Recently elected Osceola County School Board Member Julius Melendez said he felt compelled to do something after seeing the video, and he established the Citizen Advisory Group For School Safety.

“When I saw the video, right, wrong, or indifferent, I cannot in good conscience look at that and do nothing because then I’m complicit,” he said.

This was not an official School Board meeting. Melendez said the goal is to create a policy that mitigates incidents and holds people accountable. There is a minimum of one officer per school as mandated by the Marjory Stoneman Douglas High School Public Safety Act.

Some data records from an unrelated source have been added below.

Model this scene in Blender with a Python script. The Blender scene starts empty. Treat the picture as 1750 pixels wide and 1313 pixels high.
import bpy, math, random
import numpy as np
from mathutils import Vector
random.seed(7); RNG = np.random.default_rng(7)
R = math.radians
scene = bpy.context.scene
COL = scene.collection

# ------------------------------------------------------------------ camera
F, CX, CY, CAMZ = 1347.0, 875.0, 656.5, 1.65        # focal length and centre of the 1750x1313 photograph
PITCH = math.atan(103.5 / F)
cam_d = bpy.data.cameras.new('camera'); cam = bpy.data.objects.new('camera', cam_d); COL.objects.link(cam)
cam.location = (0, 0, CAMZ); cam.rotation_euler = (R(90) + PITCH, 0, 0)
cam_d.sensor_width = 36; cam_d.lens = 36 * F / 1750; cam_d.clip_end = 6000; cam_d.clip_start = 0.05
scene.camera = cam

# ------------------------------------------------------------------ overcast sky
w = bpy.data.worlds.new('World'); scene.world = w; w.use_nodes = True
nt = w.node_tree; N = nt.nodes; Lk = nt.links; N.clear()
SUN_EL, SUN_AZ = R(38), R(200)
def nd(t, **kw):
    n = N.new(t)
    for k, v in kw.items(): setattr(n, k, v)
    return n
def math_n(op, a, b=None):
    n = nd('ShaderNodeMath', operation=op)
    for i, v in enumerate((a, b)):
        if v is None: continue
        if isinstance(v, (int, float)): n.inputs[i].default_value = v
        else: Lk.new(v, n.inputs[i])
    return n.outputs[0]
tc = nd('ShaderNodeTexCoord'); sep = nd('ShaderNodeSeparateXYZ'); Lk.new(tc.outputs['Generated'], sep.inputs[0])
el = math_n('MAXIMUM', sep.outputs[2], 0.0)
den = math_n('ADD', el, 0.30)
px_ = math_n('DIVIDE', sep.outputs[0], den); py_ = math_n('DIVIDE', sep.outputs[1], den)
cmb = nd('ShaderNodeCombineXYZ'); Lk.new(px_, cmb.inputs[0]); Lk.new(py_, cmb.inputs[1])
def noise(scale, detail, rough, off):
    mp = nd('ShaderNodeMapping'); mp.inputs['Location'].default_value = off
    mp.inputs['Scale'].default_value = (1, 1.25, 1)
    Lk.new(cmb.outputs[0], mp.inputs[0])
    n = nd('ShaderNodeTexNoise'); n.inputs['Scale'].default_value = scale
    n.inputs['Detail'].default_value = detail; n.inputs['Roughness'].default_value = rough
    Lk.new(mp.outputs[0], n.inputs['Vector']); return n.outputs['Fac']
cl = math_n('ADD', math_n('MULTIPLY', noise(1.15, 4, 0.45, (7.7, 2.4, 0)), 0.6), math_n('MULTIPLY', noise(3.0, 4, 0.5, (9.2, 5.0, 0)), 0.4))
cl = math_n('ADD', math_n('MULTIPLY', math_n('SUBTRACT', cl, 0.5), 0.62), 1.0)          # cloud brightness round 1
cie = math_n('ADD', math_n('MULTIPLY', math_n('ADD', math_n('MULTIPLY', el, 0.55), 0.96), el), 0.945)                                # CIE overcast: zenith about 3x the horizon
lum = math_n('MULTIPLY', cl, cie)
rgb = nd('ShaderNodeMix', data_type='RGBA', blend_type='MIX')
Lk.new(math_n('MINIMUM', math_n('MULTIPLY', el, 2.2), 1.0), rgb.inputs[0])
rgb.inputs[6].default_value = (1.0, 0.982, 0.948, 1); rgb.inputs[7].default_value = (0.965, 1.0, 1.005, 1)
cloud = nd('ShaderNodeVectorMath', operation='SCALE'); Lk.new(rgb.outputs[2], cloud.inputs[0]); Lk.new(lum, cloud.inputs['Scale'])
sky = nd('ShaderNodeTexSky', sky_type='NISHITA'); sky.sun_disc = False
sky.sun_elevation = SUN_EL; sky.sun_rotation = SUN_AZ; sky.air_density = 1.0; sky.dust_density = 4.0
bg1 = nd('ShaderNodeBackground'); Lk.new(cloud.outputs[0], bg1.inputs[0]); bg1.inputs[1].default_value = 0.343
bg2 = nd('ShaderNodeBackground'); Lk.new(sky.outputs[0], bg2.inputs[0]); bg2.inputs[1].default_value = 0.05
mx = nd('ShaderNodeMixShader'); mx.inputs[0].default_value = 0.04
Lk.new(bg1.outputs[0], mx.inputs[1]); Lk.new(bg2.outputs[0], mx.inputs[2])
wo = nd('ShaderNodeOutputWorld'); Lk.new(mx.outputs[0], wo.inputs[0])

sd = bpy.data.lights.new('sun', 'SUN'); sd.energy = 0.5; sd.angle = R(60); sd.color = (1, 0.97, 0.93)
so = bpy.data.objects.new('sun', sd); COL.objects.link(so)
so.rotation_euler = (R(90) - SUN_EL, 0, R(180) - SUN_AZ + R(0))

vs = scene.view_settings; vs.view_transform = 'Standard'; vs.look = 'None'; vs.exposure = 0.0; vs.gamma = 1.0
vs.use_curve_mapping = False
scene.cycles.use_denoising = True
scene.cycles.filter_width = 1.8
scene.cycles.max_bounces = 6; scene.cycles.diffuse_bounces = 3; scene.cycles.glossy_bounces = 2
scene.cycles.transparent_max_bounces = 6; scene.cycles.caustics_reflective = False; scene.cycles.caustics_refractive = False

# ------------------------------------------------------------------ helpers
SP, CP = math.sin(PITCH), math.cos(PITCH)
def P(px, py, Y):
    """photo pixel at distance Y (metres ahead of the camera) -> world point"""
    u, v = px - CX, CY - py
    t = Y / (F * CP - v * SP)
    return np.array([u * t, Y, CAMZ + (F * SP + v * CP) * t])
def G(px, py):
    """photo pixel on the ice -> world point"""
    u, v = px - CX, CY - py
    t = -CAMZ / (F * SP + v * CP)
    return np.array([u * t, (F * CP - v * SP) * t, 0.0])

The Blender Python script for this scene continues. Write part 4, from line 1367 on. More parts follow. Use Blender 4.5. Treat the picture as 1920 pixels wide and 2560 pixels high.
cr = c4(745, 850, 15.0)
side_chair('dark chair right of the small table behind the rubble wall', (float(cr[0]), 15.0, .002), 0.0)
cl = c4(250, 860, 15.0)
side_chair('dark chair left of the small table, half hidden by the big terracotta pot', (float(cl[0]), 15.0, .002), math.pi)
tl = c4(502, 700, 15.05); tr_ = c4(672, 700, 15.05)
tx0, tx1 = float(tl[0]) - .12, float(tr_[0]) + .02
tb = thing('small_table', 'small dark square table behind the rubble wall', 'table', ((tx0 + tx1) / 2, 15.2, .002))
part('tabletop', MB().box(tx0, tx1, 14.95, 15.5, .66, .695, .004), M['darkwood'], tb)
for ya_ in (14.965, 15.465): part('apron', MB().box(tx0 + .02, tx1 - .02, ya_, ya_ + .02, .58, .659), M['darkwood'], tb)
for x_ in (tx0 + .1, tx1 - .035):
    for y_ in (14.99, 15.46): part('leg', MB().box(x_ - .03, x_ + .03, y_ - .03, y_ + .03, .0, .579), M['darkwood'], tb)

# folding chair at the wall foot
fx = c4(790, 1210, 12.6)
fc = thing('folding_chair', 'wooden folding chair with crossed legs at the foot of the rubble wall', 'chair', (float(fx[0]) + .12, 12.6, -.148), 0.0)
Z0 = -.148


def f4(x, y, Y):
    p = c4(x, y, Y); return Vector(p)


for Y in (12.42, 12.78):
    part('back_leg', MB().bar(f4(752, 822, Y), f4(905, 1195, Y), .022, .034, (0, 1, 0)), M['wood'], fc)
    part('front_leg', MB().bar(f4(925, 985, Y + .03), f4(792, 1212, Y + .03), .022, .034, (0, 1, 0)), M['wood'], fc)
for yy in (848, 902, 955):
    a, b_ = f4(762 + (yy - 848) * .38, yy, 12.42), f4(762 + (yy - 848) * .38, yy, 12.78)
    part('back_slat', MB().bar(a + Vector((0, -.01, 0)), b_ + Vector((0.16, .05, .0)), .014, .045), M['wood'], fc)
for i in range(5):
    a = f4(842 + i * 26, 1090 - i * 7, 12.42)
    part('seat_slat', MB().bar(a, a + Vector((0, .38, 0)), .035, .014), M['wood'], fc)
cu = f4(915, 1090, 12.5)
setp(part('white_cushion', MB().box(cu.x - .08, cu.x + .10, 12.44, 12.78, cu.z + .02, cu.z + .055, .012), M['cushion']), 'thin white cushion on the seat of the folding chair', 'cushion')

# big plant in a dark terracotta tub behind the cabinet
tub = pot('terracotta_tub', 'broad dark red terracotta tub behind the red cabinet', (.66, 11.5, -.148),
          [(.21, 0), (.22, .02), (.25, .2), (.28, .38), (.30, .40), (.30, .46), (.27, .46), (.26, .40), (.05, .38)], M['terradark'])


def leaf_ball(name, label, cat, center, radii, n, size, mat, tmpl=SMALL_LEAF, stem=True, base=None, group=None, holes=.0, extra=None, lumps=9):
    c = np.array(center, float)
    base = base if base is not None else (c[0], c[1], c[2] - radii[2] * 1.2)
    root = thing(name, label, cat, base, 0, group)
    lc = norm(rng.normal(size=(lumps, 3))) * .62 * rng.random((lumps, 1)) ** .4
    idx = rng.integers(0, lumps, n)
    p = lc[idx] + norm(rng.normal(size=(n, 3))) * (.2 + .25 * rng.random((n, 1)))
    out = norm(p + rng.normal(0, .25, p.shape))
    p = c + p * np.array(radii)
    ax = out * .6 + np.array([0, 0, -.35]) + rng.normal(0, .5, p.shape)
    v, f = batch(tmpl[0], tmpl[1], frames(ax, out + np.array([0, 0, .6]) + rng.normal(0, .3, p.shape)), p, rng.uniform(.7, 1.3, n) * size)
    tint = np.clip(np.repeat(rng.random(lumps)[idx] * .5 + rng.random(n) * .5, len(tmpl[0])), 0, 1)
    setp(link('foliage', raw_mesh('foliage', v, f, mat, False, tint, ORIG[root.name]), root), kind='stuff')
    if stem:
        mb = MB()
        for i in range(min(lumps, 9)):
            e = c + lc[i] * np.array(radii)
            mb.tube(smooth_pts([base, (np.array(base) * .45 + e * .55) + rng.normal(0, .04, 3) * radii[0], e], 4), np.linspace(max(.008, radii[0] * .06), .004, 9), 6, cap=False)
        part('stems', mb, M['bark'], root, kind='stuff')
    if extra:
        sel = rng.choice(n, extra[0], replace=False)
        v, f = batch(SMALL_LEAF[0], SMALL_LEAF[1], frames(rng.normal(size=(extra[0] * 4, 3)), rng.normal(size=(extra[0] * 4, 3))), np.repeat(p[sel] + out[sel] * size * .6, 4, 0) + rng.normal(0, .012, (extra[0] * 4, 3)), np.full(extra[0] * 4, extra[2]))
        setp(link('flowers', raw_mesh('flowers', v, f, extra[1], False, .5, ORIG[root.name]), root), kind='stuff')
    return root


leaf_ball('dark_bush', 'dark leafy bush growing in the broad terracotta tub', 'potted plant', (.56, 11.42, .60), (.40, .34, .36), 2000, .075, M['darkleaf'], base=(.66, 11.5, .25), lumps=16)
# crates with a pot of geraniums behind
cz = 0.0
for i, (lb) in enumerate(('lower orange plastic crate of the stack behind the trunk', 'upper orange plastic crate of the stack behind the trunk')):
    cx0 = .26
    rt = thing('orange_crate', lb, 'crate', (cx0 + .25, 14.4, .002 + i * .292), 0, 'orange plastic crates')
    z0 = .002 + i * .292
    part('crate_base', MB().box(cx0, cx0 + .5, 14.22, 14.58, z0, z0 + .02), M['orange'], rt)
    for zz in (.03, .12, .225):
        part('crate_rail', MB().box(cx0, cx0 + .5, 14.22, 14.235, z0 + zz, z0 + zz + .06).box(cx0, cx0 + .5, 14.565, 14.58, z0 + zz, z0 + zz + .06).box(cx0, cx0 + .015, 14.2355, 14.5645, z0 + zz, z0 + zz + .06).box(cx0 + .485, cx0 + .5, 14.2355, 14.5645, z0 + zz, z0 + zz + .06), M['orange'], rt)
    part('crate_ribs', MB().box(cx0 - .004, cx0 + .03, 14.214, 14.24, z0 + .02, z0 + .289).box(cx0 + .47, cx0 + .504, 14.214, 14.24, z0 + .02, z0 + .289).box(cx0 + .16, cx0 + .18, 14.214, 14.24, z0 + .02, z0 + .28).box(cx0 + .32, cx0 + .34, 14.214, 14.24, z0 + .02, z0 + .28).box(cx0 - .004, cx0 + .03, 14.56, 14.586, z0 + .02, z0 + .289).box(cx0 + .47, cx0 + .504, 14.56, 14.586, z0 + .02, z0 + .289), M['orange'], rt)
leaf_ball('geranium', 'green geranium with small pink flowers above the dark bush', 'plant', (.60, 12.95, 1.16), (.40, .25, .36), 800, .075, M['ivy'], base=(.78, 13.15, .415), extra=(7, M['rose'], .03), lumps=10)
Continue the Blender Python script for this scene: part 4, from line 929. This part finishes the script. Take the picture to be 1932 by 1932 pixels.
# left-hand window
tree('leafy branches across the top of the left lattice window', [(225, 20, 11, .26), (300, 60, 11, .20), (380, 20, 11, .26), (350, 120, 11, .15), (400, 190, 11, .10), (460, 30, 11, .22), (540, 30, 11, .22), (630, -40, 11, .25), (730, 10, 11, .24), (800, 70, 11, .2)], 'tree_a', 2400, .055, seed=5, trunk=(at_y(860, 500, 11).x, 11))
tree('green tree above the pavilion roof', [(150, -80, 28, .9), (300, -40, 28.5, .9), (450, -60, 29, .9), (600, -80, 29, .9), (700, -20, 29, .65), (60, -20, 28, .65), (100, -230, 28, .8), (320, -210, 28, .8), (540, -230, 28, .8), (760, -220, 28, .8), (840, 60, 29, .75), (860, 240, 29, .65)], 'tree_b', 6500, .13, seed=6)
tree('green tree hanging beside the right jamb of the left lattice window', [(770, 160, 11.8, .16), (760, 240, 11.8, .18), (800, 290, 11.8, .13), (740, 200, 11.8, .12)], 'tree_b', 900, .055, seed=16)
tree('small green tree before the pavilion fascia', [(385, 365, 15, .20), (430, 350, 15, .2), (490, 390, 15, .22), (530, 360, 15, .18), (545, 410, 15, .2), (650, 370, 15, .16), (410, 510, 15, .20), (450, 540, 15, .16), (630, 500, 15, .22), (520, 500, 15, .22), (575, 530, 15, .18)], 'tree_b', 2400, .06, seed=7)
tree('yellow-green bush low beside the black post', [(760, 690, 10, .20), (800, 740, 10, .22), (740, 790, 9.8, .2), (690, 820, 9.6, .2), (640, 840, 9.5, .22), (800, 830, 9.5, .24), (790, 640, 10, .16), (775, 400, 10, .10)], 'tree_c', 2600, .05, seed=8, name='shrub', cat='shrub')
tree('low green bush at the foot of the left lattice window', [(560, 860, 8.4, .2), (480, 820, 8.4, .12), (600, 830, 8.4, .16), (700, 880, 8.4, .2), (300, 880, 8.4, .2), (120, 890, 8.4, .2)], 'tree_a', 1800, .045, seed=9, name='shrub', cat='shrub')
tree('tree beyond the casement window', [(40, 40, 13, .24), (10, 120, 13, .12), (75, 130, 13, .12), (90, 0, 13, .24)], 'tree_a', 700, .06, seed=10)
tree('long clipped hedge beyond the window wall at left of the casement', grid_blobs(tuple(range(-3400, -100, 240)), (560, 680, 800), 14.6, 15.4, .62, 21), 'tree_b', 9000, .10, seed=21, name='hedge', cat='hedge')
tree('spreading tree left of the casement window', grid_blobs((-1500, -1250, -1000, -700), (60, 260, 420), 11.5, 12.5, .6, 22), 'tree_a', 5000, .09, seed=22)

“Before it was kind of voluntary whether or not you were going to have SROs,” he said. “Now it became mandatory, so when they came into our schools there was almost a reluctance to tell law enforcement how to behave because we didn’t have precedents established before.”

Kissimmee Police Chief Jeffrey O’Dell was invited to speak about the SRO program at his department and the additional training they receive.

“I like the opportunity that we are going to sit down and talk about it,” he said. “Our number one goal is to keep our teachers safe and our students safe in schools and keep officers safe in doing the job they do.”

Melendez said the School Board will eventually create an official SRO policy.

“As a school board member, I do control the policies and the training and the requirements that staff do to include our SROs while they are on our campus,” he said.

Melendez says Osceola Sheriff Lopez declined an invitation to attend Wednesday night.